## START

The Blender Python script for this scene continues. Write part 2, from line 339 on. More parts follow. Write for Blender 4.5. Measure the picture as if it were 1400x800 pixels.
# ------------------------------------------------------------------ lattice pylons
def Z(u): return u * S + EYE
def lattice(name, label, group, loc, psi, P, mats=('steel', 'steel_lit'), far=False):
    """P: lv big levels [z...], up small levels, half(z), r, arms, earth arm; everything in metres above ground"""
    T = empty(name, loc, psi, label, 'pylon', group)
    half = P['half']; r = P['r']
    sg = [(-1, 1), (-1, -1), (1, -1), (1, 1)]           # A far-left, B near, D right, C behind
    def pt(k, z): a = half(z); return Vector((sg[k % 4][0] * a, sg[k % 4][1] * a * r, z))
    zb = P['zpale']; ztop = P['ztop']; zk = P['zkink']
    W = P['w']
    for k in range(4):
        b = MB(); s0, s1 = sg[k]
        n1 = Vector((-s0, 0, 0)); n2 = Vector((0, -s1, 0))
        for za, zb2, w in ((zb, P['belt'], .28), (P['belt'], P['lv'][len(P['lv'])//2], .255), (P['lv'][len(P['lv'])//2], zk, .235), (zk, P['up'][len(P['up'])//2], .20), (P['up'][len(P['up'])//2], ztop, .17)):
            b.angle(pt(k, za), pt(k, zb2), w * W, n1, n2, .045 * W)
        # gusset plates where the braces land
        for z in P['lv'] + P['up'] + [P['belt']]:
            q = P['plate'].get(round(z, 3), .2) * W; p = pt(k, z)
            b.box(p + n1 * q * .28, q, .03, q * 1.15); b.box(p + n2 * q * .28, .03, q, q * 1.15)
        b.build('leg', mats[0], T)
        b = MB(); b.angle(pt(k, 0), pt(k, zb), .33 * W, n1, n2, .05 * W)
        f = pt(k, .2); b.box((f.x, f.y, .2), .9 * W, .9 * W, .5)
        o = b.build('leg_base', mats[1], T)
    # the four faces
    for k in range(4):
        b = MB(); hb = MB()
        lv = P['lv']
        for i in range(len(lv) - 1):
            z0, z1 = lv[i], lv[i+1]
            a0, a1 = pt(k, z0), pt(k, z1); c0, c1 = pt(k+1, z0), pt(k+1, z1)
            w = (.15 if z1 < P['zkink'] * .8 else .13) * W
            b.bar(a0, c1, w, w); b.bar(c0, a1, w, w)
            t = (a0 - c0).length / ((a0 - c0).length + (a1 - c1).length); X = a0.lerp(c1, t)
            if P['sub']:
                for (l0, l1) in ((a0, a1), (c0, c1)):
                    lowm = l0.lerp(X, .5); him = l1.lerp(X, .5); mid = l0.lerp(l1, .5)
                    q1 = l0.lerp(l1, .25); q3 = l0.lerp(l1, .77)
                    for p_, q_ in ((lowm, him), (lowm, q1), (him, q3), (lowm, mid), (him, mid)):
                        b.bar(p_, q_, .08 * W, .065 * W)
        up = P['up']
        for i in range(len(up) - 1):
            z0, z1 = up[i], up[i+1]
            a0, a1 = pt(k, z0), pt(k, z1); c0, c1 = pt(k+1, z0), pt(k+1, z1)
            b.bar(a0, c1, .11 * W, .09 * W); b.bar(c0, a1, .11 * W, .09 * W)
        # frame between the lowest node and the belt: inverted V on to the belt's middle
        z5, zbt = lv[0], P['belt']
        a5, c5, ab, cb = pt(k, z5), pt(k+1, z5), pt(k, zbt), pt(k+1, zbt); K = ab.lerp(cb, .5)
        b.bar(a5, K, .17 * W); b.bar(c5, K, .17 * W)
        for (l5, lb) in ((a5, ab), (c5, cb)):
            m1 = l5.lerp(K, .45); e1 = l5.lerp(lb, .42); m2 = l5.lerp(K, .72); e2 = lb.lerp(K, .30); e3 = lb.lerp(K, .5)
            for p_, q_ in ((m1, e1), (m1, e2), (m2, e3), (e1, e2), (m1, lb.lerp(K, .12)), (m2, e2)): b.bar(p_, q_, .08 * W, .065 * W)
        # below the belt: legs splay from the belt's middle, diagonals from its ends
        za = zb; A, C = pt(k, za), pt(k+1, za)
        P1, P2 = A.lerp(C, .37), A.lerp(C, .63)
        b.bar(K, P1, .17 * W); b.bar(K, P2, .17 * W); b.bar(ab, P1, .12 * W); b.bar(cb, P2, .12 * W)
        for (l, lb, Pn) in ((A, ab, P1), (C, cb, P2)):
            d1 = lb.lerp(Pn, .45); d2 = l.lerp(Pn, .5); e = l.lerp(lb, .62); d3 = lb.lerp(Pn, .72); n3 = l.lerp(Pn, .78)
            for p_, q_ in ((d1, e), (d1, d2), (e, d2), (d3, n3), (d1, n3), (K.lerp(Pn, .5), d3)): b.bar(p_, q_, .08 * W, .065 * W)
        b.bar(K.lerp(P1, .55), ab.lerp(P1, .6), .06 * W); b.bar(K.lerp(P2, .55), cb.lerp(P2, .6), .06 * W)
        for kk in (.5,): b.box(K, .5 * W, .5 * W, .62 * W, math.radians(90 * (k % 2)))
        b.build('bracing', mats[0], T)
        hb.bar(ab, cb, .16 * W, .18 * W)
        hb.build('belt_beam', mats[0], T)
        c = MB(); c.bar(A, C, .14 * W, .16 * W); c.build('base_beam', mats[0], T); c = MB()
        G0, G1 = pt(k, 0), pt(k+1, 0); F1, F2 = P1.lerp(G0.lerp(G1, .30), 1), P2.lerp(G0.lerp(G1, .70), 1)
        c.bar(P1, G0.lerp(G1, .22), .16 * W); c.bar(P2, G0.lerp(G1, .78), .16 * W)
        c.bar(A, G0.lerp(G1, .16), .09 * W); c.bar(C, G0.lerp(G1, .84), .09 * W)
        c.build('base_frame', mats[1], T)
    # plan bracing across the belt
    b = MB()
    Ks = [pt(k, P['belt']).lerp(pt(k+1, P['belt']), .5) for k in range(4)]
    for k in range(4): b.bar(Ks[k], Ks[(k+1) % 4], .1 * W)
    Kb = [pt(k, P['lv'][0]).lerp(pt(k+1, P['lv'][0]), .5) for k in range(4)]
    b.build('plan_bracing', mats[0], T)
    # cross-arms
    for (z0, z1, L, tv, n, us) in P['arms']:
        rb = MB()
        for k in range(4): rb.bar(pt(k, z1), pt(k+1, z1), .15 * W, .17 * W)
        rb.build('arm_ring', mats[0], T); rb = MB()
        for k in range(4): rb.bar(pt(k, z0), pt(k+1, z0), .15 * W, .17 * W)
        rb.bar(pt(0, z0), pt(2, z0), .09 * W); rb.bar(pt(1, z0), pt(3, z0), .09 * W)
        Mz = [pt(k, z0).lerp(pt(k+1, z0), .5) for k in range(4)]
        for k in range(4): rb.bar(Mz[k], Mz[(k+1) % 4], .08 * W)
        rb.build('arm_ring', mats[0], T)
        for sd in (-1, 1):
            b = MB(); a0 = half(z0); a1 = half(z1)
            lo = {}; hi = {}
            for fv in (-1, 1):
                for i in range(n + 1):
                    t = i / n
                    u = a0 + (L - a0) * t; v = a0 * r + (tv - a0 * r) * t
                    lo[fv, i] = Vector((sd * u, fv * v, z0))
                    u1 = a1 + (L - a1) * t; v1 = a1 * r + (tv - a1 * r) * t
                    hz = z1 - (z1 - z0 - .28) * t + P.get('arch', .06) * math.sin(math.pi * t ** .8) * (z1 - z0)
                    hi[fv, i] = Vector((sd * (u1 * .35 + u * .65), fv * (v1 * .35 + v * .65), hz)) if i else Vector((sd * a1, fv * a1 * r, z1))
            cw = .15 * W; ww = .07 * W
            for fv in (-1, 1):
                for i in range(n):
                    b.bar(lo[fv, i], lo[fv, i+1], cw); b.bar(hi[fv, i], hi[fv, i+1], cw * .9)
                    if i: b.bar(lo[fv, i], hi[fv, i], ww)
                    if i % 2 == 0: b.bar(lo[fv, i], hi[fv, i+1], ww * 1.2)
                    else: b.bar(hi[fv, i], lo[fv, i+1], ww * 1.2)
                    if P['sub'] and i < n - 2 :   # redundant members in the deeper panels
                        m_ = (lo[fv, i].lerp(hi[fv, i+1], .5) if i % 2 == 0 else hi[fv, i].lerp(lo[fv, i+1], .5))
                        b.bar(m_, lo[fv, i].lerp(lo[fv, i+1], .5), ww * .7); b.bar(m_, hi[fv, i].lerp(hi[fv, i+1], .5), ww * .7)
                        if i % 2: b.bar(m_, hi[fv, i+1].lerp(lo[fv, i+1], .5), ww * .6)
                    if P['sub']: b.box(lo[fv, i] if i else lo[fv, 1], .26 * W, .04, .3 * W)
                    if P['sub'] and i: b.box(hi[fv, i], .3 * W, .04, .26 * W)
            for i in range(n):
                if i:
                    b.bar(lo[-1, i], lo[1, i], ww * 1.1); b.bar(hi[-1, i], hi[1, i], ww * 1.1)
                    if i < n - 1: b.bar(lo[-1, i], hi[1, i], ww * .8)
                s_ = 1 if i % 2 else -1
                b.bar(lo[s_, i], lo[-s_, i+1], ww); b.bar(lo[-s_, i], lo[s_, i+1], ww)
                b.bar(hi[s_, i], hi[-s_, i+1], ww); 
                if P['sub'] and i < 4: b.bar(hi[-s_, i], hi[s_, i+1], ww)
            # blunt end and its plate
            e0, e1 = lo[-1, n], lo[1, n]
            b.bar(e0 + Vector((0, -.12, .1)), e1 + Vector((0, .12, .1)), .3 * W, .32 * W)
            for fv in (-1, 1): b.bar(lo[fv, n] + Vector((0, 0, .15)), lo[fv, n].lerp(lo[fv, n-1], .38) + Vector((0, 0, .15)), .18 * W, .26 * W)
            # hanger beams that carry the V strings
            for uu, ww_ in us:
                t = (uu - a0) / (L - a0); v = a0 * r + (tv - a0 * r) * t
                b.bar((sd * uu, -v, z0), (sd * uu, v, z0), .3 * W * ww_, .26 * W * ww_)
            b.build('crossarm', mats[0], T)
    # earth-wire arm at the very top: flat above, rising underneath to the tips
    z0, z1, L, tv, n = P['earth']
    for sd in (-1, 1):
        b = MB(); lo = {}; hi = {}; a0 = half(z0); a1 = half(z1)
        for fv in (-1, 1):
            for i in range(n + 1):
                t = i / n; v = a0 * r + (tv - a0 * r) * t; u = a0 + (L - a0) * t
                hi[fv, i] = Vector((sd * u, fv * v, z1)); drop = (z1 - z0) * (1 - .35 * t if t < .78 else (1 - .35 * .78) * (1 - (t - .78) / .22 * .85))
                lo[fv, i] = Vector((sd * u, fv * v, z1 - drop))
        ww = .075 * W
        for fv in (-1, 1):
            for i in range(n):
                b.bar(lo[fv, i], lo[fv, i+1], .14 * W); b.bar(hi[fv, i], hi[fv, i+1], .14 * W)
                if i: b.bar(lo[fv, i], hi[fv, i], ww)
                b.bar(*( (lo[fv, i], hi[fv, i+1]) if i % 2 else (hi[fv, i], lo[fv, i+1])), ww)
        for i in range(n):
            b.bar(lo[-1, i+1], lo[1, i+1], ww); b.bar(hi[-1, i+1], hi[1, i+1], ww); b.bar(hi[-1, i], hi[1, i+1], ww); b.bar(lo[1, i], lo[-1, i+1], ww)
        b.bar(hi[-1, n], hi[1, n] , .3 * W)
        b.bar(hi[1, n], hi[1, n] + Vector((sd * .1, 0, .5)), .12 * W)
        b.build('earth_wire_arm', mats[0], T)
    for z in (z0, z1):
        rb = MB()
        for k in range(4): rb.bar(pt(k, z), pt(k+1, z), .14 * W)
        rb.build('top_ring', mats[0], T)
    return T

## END

__Task__. Work out how many lines of the data above contain the string "from" and give the number alone.

__Finished answer__. 2